Mary Comerio, an architecture department faculty member at The University of California Berkeley lectures at Iowa State’s college of design on October 24th. Comerio taught students the importance of designing buildings and urban areas with the possibility of natural disasters in mind.

Leila Doric

Mary Comerio discussed the concept of urban resilience and lessons from disaster recovery Wednesday at the College of Design’s Kocimski Auditorium.

Depending on the event, and local and national context, strategy for recovering the architecture after disasters will be different, Comerio said.

Comerio said there are certain things that make recovery difficult, such as uncertainty and time compensation. Comerio also said planning dilemmas make recovery difficult, such as whether communities decide to reform or conform to the existing government in the area, or create new organizations.

“People have to get used to the idea that you don’t just get your house back and everything goes back to normal,” Comerio said. “it’s not going to be the same.”

Comerio gave examples of different cities around the world that have been affected by natural disasters and how the government aided in the recovery.

In New Zealand, China and Chile, disaster recovery occurred at a quick pace because the government engaged itself with the local communities to assess the damage. The government then came up with solutions such as implementing higher taxes on the more wealthy companies, Comerio said.

Comerio also talked about funding dilemmas that people have to deal with such as government money, insurance and the private market.

“When you have very high devastation to an urban core, you really have to think about the economic and social recovery,” Comerio said.
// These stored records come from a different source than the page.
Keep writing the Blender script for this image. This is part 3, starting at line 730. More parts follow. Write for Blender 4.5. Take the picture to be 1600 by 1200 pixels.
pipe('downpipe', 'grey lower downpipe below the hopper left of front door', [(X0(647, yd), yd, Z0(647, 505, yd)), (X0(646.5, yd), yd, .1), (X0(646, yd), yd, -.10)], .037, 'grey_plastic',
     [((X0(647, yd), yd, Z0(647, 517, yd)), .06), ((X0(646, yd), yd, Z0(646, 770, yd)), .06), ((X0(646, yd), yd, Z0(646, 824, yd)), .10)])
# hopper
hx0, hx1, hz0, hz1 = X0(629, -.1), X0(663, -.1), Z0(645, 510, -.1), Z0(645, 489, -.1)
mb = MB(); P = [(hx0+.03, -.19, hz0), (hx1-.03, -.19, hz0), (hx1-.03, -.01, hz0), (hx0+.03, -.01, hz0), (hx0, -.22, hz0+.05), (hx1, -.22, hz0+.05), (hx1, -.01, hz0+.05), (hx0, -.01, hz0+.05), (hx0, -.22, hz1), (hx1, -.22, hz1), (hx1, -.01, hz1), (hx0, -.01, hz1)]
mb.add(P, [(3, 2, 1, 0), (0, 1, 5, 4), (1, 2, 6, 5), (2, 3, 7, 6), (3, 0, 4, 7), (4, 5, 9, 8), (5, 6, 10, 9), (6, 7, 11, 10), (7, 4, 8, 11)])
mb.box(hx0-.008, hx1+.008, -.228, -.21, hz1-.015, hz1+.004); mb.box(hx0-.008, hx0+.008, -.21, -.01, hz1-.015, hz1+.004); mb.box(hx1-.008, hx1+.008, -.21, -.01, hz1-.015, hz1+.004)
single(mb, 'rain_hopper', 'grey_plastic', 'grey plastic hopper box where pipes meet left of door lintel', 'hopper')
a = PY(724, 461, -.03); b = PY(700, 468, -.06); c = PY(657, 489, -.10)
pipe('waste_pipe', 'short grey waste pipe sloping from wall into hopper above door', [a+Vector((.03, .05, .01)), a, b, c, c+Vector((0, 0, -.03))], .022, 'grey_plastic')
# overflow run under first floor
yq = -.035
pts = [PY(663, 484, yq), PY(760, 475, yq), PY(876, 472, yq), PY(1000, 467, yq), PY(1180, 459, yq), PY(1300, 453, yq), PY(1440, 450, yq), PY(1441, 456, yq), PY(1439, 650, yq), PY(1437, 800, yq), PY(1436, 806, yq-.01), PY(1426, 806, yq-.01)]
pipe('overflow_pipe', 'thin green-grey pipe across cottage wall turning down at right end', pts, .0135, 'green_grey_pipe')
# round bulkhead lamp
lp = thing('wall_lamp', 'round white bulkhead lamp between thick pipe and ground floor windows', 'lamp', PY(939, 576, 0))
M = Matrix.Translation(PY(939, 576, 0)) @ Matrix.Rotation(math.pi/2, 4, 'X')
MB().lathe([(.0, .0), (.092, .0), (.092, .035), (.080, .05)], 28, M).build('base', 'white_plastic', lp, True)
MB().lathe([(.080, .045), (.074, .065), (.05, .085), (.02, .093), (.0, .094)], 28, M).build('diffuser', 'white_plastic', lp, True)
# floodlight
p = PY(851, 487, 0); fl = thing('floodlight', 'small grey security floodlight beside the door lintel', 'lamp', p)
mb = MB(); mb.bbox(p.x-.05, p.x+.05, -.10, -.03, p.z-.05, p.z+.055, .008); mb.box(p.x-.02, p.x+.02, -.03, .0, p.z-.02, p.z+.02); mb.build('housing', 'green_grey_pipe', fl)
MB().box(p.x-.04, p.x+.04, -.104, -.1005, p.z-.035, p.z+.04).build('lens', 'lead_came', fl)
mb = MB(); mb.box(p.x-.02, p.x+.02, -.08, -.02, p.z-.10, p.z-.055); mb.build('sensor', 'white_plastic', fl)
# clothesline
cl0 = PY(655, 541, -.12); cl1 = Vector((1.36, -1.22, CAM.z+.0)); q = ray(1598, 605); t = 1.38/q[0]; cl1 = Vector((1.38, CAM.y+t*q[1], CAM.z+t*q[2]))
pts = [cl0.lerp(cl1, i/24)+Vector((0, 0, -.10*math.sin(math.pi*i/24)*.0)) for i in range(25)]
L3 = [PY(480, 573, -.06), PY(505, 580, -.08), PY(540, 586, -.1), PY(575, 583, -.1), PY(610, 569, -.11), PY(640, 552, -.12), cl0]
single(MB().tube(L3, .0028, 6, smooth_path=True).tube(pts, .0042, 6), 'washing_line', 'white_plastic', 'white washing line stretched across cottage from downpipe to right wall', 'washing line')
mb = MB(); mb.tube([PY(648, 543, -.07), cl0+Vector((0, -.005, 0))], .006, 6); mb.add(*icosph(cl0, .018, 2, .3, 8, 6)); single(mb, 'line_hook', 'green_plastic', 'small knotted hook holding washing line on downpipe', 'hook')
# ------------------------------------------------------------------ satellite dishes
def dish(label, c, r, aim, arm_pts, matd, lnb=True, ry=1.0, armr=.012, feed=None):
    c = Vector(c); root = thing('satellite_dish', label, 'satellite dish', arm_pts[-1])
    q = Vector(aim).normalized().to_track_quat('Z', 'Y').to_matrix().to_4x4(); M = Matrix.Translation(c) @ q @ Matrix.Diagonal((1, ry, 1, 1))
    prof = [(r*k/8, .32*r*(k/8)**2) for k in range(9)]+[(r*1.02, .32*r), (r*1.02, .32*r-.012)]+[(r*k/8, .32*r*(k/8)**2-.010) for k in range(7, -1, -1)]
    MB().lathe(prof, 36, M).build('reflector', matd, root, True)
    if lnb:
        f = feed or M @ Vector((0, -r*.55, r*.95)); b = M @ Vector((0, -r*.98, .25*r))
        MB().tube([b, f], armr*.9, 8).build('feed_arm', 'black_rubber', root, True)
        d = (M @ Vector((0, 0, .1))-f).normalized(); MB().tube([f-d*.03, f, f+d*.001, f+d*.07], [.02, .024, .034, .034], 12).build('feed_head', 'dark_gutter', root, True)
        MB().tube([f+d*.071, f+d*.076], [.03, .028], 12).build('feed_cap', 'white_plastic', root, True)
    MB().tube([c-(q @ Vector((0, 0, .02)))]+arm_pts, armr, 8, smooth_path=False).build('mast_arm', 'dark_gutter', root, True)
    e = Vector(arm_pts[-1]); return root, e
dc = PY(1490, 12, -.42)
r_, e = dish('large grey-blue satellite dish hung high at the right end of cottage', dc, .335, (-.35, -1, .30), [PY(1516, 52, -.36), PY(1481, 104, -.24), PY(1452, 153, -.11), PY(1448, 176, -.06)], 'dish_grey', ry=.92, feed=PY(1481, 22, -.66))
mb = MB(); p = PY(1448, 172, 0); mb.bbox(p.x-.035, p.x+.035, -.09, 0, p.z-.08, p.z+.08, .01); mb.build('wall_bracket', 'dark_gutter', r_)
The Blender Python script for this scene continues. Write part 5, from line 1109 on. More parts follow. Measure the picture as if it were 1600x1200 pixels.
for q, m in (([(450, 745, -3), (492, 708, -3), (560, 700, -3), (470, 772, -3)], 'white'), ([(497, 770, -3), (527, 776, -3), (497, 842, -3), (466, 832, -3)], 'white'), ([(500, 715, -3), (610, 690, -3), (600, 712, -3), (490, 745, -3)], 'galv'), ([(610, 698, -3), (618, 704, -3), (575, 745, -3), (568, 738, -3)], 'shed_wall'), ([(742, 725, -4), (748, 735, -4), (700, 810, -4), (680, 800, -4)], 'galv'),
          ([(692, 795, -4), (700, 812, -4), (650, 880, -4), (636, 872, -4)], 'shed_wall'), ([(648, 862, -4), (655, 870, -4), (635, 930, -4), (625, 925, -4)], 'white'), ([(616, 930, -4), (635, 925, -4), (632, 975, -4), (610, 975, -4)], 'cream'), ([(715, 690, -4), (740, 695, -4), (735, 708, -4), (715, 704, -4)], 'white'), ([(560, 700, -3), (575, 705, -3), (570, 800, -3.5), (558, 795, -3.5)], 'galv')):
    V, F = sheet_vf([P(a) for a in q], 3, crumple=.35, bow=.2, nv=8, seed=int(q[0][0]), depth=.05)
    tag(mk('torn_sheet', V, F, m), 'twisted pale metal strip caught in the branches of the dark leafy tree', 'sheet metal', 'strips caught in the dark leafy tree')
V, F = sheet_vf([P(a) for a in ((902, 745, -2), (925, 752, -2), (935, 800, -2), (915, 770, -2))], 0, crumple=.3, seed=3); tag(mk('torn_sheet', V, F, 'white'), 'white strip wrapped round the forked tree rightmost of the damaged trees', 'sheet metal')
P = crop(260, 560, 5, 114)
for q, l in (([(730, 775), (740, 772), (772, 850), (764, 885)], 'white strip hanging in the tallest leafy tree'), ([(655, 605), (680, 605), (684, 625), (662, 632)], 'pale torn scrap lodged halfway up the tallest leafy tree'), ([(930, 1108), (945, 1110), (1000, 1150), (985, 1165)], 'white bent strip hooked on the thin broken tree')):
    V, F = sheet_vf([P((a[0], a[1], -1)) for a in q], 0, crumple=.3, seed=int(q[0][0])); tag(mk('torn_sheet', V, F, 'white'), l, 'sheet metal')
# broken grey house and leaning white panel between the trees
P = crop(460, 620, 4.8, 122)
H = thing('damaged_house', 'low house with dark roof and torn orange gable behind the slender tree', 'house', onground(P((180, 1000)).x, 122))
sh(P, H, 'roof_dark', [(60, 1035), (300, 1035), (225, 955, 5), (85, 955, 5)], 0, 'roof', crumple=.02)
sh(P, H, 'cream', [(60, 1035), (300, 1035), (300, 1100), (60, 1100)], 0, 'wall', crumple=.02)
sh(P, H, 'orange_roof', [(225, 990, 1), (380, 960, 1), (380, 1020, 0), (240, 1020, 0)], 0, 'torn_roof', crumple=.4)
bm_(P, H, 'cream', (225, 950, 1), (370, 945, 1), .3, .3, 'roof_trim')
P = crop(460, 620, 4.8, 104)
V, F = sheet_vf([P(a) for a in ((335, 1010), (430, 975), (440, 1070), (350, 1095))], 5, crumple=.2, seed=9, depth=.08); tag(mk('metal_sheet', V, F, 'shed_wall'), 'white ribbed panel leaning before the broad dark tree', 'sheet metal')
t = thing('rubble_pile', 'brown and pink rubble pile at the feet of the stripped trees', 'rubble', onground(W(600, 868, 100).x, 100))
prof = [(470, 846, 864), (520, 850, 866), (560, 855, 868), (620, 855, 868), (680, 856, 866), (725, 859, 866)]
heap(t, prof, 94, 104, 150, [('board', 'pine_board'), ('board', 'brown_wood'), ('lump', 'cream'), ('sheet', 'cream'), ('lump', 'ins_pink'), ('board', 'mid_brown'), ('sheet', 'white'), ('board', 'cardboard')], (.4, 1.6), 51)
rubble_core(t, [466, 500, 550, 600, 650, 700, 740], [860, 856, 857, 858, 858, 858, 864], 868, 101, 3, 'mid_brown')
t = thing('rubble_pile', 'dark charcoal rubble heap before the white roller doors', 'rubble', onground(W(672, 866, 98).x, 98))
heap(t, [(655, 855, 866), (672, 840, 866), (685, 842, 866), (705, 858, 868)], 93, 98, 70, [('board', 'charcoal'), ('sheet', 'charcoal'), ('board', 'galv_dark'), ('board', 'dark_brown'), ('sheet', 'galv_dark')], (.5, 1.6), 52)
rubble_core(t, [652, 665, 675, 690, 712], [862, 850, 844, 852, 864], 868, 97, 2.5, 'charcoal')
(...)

Comerio concluded with improvements for the future, such as reducing the loss of function by reducing damage, identifying which building codes that need to be changed, and how communities can prepare for natural disasters.

“The way things recover are not in sync,” Comerio said. “You really have to think about how you optimize those things…resilience is a pathway to developing an economic and socially sustainable future.” 

Comerio is internationally recognized as an expert on disaster resilience, recovery and the author of, “Disaster Hits Home: New Police for Urban Housing Recovery”. She has researched seismic rehabilitation, post-disaster recovery and reconstruction, loss modeling and resilience-based design.

At the Pacific Earthquake Engineering Research Center, Comerio led the FEMA-sponsored Disaster Resistant University Program and researched building systems with Helmut Krawinkler.

Comerio was awarded the United Nations Green Star Award in 2011 for her post-disaster reconstruction work in China and Haiti, according to the lectures website.